Real wages are what remains of your earnings after stripping away the impact of price increases. The growth rate is simple math: the nominal wage growth rate minus the CPI inflation rate.
When real wages rise, household purchasing power increases, fueling personal consumption. A surge in consumption encourages capital investment, which improves the labor market and, ideally, leads to further real wage growth. This is the exact definition of the “autonomous economic expansion” that the government and the Bank of Japan (BoJ) are striving for. Of course, if this cycle overheats, labor shortages would push inflation well beyond their targets—making real wages a powerful indicator for measuring inflation concerns.
To judge whether the economy is moving in the direction the BoJ hopes for, looking at real wages is far more appropriate than staring at the 2% CPI target itself. It certainly aligns more closely with the actual economic sentiment of the average consumer.
The Grim Reality: 20 Months of Decline
So, what do the actual figures show? As of November 2023, real wages fell by 2.5% year-on-year, marking the 20th consecutive month of decline since April 2022. It is painfully clear that we are nowhere near the wage-led autonomous expansion mentioned above. While the inflation rate remains above the BoJ’s 2% target, this is by no means a desirable economic environment. For the time being, economic policy must remain stimulative.
The 2023 Shunto (spring wage negotiations) resulted in an average pay raise of +3.58%—the highest since 1993 (+3.90%). Yet, even a hike of this magnitude was insufficient to offset the rising cost of living.
A Turning Point in 2024?
There is, however, an expectation that real wages will flip into positive territory at some point. The logic is as follows:
- Inflation is Cooling: The primary drivers of inflation—the weak yen and high energy prices—are not permanent. With Western economies cooling down due to interest rate hikes, further aggressive increases in energy costs or currency depreciation are unlikely in the near term. In fact, energy spikes peaked in 2022, and the yen’s rapid slide slowed in 2023. While long-term trends may vary, these are usually cyclical (moving in waves over several years). Consequently, the consensus is that the CPI growth rate will decline in 2024.
- Wage Resilience: Since the Shunto negotiations reflect the previous year’s price hikes, the average wage increase for 2024 is likely to remain relatively high.

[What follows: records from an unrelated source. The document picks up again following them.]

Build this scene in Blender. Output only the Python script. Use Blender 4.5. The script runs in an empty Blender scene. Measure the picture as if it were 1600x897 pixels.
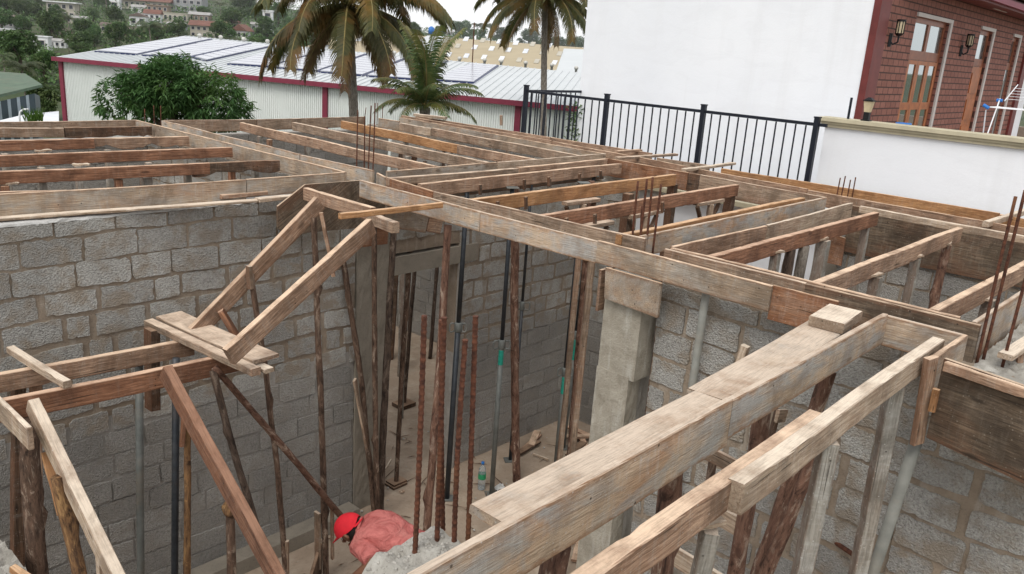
import bpy, bmesh, math, random
from mathutils import Vector, Matrix, noise
R = math.radians
rnd = random.Random(7)
scene = bpy.context.scene
scene.cycles.diffuse_bounces = 8; scene.cycles.max_bounces = 14
COL = scene.collection
TOP, FLOOR, CAMZ = 3.32, -0.12, 4.5
F, PIT, ROL, YAW = 1297.03, .282321, .0701567, .720037      # surveyed focal length (px of a 1600 px wide frame) and camera angles
CAM = Vector((0, 0, CAMZ))
_c, _s = math.cos(YAW), math.sin(YAW)
FW = Vector((_c*math.cos(PIT), _s*math.cos(PIT), -math.sin(PIT)))
_r = Vector((_s, -_c, 0)); _u = _r.cross(FW)
RT = _r*math.cos(ROL) + _u*math.sin(ROL)
UP = -_r*math.sin(ROL) + _u*math.cos(ROL)
HEAD = Vector((_c, _s, 0)); SIDE = Vector((_s, -_c, 0))
# survey helpers: a bearing read off the photo, met with a known level, wall plane or distance
def ray(px, py): return FW + RT*((px-800)/F) - UP*((py-448.5)/F)
def at(px, py, z=TOP): d = ray(px, py); return CAM + d*((z-CAMZ)/d.z)
def atx(px, py, x): d = ray(px, py); return CAM + d*(x/d.x)
def aty(px, py, y): d = ray(px, py); return CAM + d*(y/d.y)
def atd(px, py, dep): return CAM + ray(px, py)*dep
def atplane(px, py, p0, n): d = ray(px, py); return CAM + d*((p0-CAM).dot(n)/d.dot(n))

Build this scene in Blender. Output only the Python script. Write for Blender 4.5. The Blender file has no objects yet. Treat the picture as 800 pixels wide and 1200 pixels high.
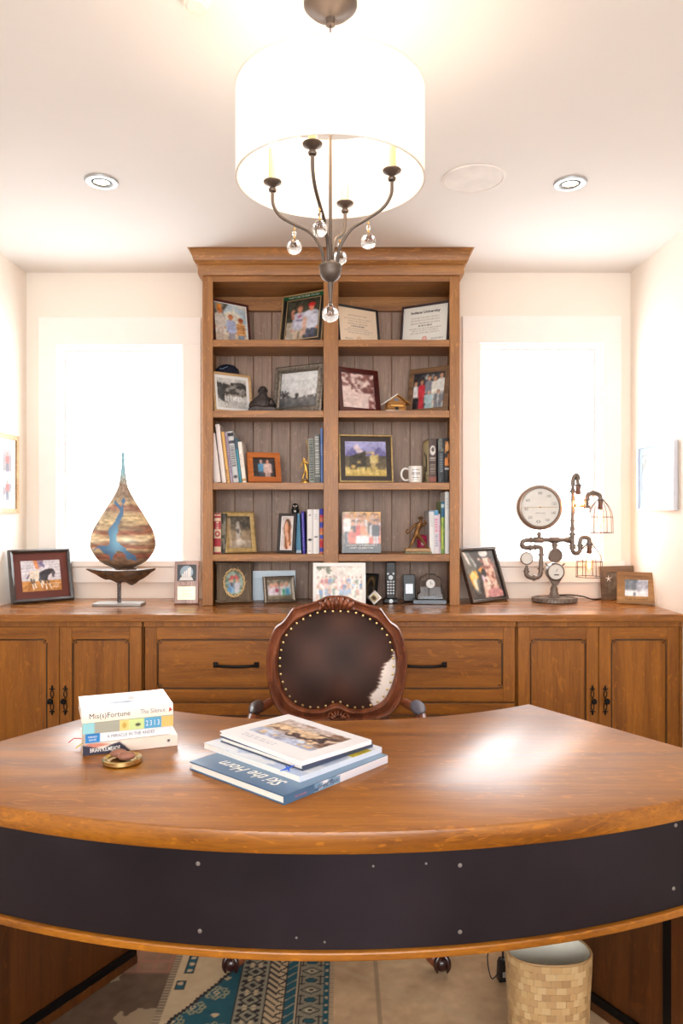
import bpy, bmesh, math, random
import numpy as np
from mathutils import Vector, Matrix, Euler

random.seed(7); np.random.seed(7)
PI = math.pi
SC = bpy.context.scene
COL = SC.collection

# ---------------------------------------------------------------- camera
H = 1.34            # eye height above the floor
F = 866.0           # focal length in pixels of an 800 x 1200 frame
D = 3.80            # distance to the far wall
cam_d = bpy.data.cameras.new('camera')
cam = bpy.data.objects.new('camera', cam_d); COL.objects.link(cam)
cam.location = (0, 0, H); cam.rotation_euler = (PI/2, 0, 0)
cam_d.sensor_fit = 'VERTICAL'; cam_d.sensor_height = 36.0
cam_d.lens = F/1200*36.0; cam_d.clip_start = 0.05; cam_d.clip_end = 200
SC.camera = cam

# ---------------------------------------------------------------- world, exposure
SC.view_settings.view_transform = 'Standard'
SC.view_settings.look = 'None'
SC.view_settings.gamma = 1.0
SC.view_settings.use_curve_mapping = False
SC.view_settings.exposure = 0.36
world = bpy.data.worlds.new('overcast_sky'); SC.world = world
world.use_nodes = True
bg = world.node_tree.nodes['Background']
bg.inputs['Color'].default_value = (0.93, 0.97, 1.0, 1)
bg.inputs['Strength'].default_value = 9.0
try:
    SC.cycles.max_bounces = 10; SC.cycles.diffuse_bounces = 5
    SC.cycles.glossy_bounces = 4; SC.cycles.transmission_bounces = 8
    SC.cycles.transparent_max_bounces = 12
    SC.cycles.sample_clamp_indirect = 6.0
    SC.cycles.caustics_reflective = False; SC.cycles.caustics_refractive = False
    SC.cycles.use_denoising = True
except Exception: pass

XL, XR = -1.62, 1.485        # side walls
CE = 2.57                    # ceiling height
YF = -1.9                    # wall behind the camera
WIN = {1: (-1.457, -0.812, H-0.246, H+0.856), 2: (0.711, 1.338, H-0.246, H+0.864)}
BIGW = (-1.45, 1.30, 1.00, 2.40)
def portal(x0, x1, z0, z1, y, flip):
    l = bpy.data.lights.new('window_portal', 'AREA'); l.shape = 'RECTANGLE'
    l.size = x1-x0; l.size_y = z1-z0
    try: l.cycles.is_portal = True
    except Exception: pass
    o = bpy.data.objects.new('window_portal', l); COL.objects.link(o)
    o.location = ((x0+x1)/2, y, (z0+z1)/2)
    o.rotation_euler = (-PI/2 if flip else PI/2, 0, 0)
for k in WIN: portal(*WIN[k], D+0.16, True)
portal(*BIGW, YF-0.16, False)

# ---------------------------------------------------------------- helpers
def lin(c):
    c = np.asarray(c, float)/255.0
    return np.where(c <= 0.04045, c/12.92, ((c+0.055)/1.055)**2.4)
def rgb(c):
    l = lin(c); return (float(l[0]), float(l[1]), float(l[2]), 1.0)
MATS = {}
def pbr(name, c, rough=0.5, metal=0.0, coat=0.0, var=0.06, scale=12.0, emit=None, estr=0.0, spec=None, bump=0.0):
    if name in MATS: return MATS[name]
    m = bpy.data.materials.new(name); m.use_nodes = True; MATS[name] = m
    nt = m.node_tree; b = nt.nodes['Principled BSDF']
    b.inputs['Roughness'].default_value = rough; b.inputs['Metallic'].default_value = metal
    b.inputs['Coat Weight'].default_value = coat; b.inputs['Coat Roughness'].default_value = 0.08
    if spec is not None: b.inputs['Specular IOR Level'].default_value = spec
    tc = nt.nodes.new('ShaderNodeTexCoord'); nz = nt.nodes.new('ShaderNodeTexNoise')
    nz.inputs['Scale'].default_value = scale; nz.inputs['Detail'].default_value = 3
    nt.links.new(tc.outputs['Object'], nz.inputs['Vector'])
    r = nt.nodes.new('ShaderNodeValToRGB'); l = lin(c)
    r.color_ramp.elements[0].position = .3; r.color_ramp.elements[1].position = .7
    r.color_ramp.elements[0].color = tuple(float(v) for v in np.clip(l*(1-var), 0, 1))+(1,)
    r.color_ramp.elements[1].color = tuple(float(v) for v in np.clip(l*(1+var), 0, 1))+(1,)
    nt.links.new(nz.outputs['Fac'], r.inputs['Fac']); nt.links.new(r.outputs['Color'], b.inputs['Base Color'])
    if emit is not None:
        b.inputs['Emission Color'].default_value = rgb(emit); b.inputs['Emission Strength'].default_value = estr
    if bump:
        bp = nt.nodes.new('ShaderNodeBump'); bp.inputs['Strength'].default_value = bump; bp.inputs['Distance'].default_value = .002
        nt.links.new(nz.outputs['Fac'], bp.inputs['Height']); nt.links.new(bp.outputs['Normal'], b.inputs['Normal'])
    return m
def wood(name, dark, light, axis='z', rough=0.35, coat=0.2, scale=1.0, rnd=True, contrast=1.0):
    """quarter-sawn oak: long noise along one axis, darker pores, pale ray flecks"""
    if name in MATS: return MATS[name]
    m = bpy.data.materials.new(name); m.use_nodes = True; MATS[name] = m
    nt = m.node_tree; b = nt.nodes['Principled BSDF']; N = nt.nodes.new; L = nt.links.new
    b.inputs['Coat Weight'].default_value = coat; b.inputs['Coat Roughness'].default_value = 0.24
    tc = N('ShaderNodeTexCoord')
    def mapping(along, across):
        mp = N('ShaderNodeMapping'); s = [across*scale]*3; s['xyz'.index(axis)] = along*scale
        mp.inputs['Scale'].default_value = s
        if rnd:
            oi = N('ShaderNodeObjectInfo'); mm = N('ShaderNodeVectorMath'); mm.operation = 'SCALE'
            mm.inputs[0].default_value = (7, 13, 9); L(oi.outputs['Random'], mm.inputs['Scale']); L(mm.outputs[0], mp.inputs['Location'])
        L(tc.outputs['Object'], mp.inputs['Vector']); return mp
    n1 = N('ShaderNodeTexNoise'); n1.inputs['Scale'].default_value = 1; n1.inputs['Detail'].default_value = 5
    n1.inputs['Distortion'].default_value = 1.2; L(mapping(1.2, 14).outputs[0], n1.inputs['Vector'])
    n2 = N('ShaderNodeTexNoise'); n2.inputs['Scale'].default_value = 1; n2.inputs['Detail'].default_value = 3
    L(mapping(7, 220).outputs[0], n2.inputs['Vector'])
    n3 = N('ShaderNodeTexNoise'); n3.inputs['Scale'].default_value = 1; n3.inputs['Detail'].default_value = 2
    n3.inputs['Distortion'].default_value = 3.0; L(mapping(10, 34).outputs[0], n3.inputs['Vector'])
    r1 = N('ShaderNodeValToRGB'); e = r1.color_ramp.elements
    e[0].position = .5-.18/contrast; e[1].position = .5+.18/contrast; e[0].color = rgb(dark); e[1].color = rgb(light)
    L(n1.outputs['Fac'], r1.inputs['Fac'])
    r2 = N('ShaderNodeValToRGB'); e = r2.color_ramp.elements
    e[0].position = .34; e[1].position = .52; e[0].color = (.70, .66, .60, 1); e[1].color = (1, 1, 1, 1)
    L(n2.outputs['Fac'], r2.inputs['Fac'])
    mx = N('ShaderNodeMixRGB'); mx.blend_type = 'MULTIPLY'; mx.inputs[0].default_value = .75
    L(r1.outputs[0], mx.inputs[1]); L(r2.outputs[0], mx.inputs[2])
    r3 = N('ShaderNodeValToRGB'); e = r3.color_ramp.elements
    e[0].position = .60; e[1].position = .68; e[0].color = (0, 0, 0, 1); e[1].color = (.35, .35, .35, 1)
    L(n3.outputs['Fac'], r3.inputs['Fac'])
    m2 = N('ShaderNodeMixRGB'); L(r3.outputs[0], m2.inputs[0]); L(mx.outputs[0], m2.inputs[1])
    m2.inputs[2].default_value = rgb([min(255, v*1.22) for v in light]); L(m2.outputs[0], b.inputs['Base Color'])
    rr = N('ShaderNodeMapRange'); rr.inputs[3].default_value = rough-.06; rr.inputs[4].default_value = rough+.08
    L(n1.outputs['Fac'], rr.inputs[0]); L(rr.outputs[0], b.inputs['Roughness'])
    bp = N('ShaderNodeBump'); bp.inputs['Strength'].default_value = .12; bp.inputs['Distance'].default_value = .001
    L(n2.outputs['Fac'], bp.inputs['Height']); L(bp.outputs[0], b.inputs['Normal'])
    return m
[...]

If 2024 sees a lower CPI growth rate combined with these sustained wage hikes, real wages could finally turn positive. The BoJ is likely monitoring this delicate transition with extreme caution.
The Elephant in the Room
If real wages do turn positive, it could spark an autonomous economic recovery. However, there is a major “if”: as long as the government doesn’t do anything foolish. By that, I mean tax hikes or “reforms” to social security that increase the burden on citizens. Personally, I am quite pessimistic on this front—but as that is a separate debate from real wages, I will leave it there for today.